Showing posts with label writing. Show all posts
Showing posts with label writing. Show all posts

Sunday, January 20, 2008

A Story A Day

New year, old fear: I will continue tripping down a path of mediocrity, never contributing significantly to the beauty of the universe and therefore failing to justify the continued energy expenditure on behalf of the conglomeration of atoms in which I reside.

In November 2007, I attempted my first nanowrimo novel: Marshmallow Macabre. I got through about 8,000 words in 30 days. Though a far cry from the 50,000 required to win, that's the longest story I've ever written. I self-deprecate. Yes, but I realize that building the kind of stamina I want will take practice. And so, on recommendation from a friend who knows best, I'm embarking on "A Story A Day" starting tomorrow.

The Rules
(as they currently stand)
  1. Every day, I must write one story.
  2. The story must be posted/linked in this blog.
  3. There are no length/genre requirements.
  4. Stories may be contiguous to stories from previous days.
  5. There are no acceptable excuses for not writing a story.
  6. No end date has been established at this point.
  7. Some, but not all, of these rules are subject to change.

Unlike my approach to nanowrimo-ing, I see this primarily as an exercise in time management and discipline, as much as the actual storytelling. That said, I'm now 15 minutes past bedtime and too full of internet gobbledy-gook to continue any further examination of this endeavor. So, if you happen to find yourself tuned, please do stay that way for tomorrow's daring, outlandish, scathingly accurate, and even presumptuously precipitous: "Story No. 1!"

Monday, September 3, 2007

A Breath of Fresh Air

This is my second attempt at blogging. I plan to use this space to develop some good writing habits, and rid myself of a few bad ones, by publishing those inner monologues I care to remember here and, in case of actual intellectual content, juice up the roots of any ideas that have potential.

I'm also going to continue developing the art of the run-on sentence, because, after all, if it's good enough for William Faulkner, it's good enough for me.

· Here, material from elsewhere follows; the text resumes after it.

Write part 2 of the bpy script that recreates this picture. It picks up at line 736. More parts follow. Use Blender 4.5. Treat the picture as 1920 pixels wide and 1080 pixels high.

That mofo knew how to make a sentence breathe!
Just imagine the expert flow through those nostrils:
sucking in surrounding particulate matter of all kind without prejudice,
until the color itself drains from the photo,
presenting us with the issue of blacks, whites and all the grays facing off between them,
making arbitrary definitions painful and fatal,
filling us up with all the space inside that olfactory orifice
until we cannot bear the sight of a sniffer swollen with such ugly history,
and, finally, exhausting these subjects in one prolonged, ghostly stream,
which raggedly flutters the wiley mustache hairs of dead white men,
in whom we have ceased to trust
and who can no longer betray our trust
unless we forget the whiskey stained nose of the writer who let it all out,
that last sigh,
frozen in time,
alternately indicting and exonerating
the perfect hypocrisy of a free life.



I have a defunct livejournal that I started in college and to which I have been sorely unfaithful. My purpose there was not so different as it is here, but I expect this one to flourish, since gmail makes everything in life so much more convenient. But maybe I'll just write this one entry and never come back. It's certainly a possibility, though not necessarily a tragedy. It could also be possible that if I don't spend any time blogging here at all, I'll become a speech writer instead and write some terribly underhanded speeches for the next GOh!P presidential candidate in which Shermanesque oaths are made under a veil of irony and sent out to the press 24 hours in advance. Throwing monkey wrenches into the belly of the beast sounds like an erstwhile activity, that would certainly benefit the world far more than web reminders to myself of how to clean one's bike chain.

Seems that I am setting myself up for failure either way, but there can be no success without failure. So really, what I'm looking at here, is clearly unavoidable success.